As such, she made it clear that GGMC was acting within the realm of its responsibility to bring order to the mining community. When such breaches are allowed to continue, the minister said they create opportunities for persons to engage in money laundering, human trafficking and other illegal activities.
It was on this note that the minister disclosed that two days before GGMC’s operation at Puruni Landing, mines officers visited each building on the landing and found that there were 17 women from Venezuela, Brazil and The Dominican Republic who had no work permit.
“Seventeen of them, none had work permits, not one of them out of the 17,” Minister Broomes lamented.
On the day of the exercise they were nowhere to be found; however, the building that housed them was among those boarded. Their passport numbers were collected in the days prior and the information will be handed over to the Ministry of Social Protection and the Ministry of Citizenship for appropriate actions to be taken.

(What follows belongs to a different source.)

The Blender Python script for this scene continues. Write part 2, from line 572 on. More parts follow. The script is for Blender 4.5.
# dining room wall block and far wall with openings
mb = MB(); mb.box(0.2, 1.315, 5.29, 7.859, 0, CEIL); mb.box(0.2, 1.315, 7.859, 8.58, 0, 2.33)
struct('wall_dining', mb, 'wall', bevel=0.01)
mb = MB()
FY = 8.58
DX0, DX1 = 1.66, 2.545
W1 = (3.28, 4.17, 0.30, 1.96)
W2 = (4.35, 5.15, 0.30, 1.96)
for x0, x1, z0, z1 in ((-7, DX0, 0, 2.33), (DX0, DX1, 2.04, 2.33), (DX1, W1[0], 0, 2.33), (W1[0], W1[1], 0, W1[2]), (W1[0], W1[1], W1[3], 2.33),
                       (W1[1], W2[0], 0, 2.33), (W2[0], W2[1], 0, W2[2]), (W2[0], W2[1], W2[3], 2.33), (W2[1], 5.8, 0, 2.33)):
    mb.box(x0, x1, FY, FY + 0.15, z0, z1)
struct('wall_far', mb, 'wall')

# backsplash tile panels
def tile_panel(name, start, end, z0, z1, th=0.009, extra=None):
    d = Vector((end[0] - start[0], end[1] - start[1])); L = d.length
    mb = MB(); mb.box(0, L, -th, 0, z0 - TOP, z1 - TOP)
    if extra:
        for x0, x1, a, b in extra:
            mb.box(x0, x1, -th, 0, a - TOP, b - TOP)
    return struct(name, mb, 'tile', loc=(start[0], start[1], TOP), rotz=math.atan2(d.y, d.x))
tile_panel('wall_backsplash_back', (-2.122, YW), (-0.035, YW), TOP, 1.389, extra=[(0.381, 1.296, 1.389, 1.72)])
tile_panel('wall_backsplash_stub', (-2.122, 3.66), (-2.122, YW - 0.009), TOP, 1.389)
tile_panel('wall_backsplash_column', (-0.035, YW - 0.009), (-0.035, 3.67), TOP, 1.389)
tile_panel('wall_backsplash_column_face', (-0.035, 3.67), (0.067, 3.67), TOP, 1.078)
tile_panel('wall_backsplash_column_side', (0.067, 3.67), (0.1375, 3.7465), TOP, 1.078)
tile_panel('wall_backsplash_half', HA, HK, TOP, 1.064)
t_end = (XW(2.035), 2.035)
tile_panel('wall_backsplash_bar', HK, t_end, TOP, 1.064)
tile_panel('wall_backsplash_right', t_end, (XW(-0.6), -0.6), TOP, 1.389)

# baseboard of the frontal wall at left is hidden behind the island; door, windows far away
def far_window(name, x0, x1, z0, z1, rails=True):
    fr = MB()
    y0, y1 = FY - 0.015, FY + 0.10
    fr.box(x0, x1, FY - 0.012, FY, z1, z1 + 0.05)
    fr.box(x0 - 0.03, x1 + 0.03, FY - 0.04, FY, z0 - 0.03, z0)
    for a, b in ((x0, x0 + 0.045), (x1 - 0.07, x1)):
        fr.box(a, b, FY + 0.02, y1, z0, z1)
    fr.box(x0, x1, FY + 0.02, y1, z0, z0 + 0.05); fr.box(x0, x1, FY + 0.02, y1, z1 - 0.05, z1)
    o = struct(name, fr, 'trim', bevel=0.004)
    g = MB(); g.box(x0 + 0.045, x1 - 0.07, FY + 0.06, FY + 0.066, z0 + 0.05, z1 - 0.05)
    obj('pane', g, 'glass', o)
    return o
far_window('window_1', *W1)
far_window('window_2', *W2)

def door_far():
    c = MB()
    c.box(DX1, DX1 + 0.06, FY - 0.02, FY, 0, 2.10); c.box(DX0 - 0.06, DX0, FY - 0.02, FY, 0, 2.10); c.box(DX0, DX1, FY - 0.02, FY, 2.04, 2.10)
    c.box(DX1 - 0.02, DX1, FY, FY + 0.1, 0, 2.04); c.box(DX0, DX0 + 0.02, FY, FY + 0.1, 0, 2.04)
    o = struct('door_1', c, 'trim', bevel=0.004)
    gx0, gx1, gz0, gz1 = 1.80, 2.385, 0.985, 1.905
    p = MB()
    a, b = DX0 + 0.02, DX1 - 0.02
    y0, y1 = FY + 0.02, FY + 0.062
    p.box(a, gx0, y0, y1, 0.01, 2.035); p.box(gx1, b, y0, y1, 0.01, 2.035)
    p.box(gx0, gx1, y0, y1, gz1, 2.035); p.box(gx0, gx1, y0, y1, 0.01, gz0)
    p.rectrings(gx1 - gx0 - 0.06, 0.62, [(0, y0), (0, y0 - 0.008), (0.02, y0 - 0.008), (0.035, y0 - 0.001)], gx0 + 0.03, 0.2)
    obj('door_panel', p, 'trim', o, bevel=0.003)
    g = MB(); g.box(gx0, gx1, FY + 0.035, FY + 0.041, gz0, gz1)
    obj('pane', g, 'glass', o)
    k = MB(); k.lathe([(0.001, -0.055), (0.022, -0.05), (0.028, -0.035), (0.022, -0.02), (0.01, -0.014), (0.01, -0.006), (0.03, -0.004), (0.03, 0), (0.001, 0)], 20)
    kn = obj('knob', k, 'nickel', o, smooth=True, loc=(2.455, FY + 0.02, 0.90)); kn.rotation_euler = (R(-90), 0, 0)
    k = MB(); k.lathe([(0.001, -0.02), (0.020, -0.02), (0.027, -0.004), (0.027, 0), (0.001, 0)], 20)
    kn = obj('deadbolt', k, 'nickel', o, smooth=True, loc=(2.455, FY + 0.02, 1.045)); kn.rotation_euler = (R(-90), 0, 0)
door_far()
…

Responding to an allegation that GGMC had targeted Brazilians in Friday’s operation, Minister Broomes said the allegation is baseless. She noted that while the Commission has not taken extreme positions in cases where illegal operations are found–as done in countries like Brazil–it will not tolerate any violation of the Mining Act and supporting regulations.

“Anybody come here got to toe the line. It doesn’t matter which country you are from, you have to toe the line,” she emphasised.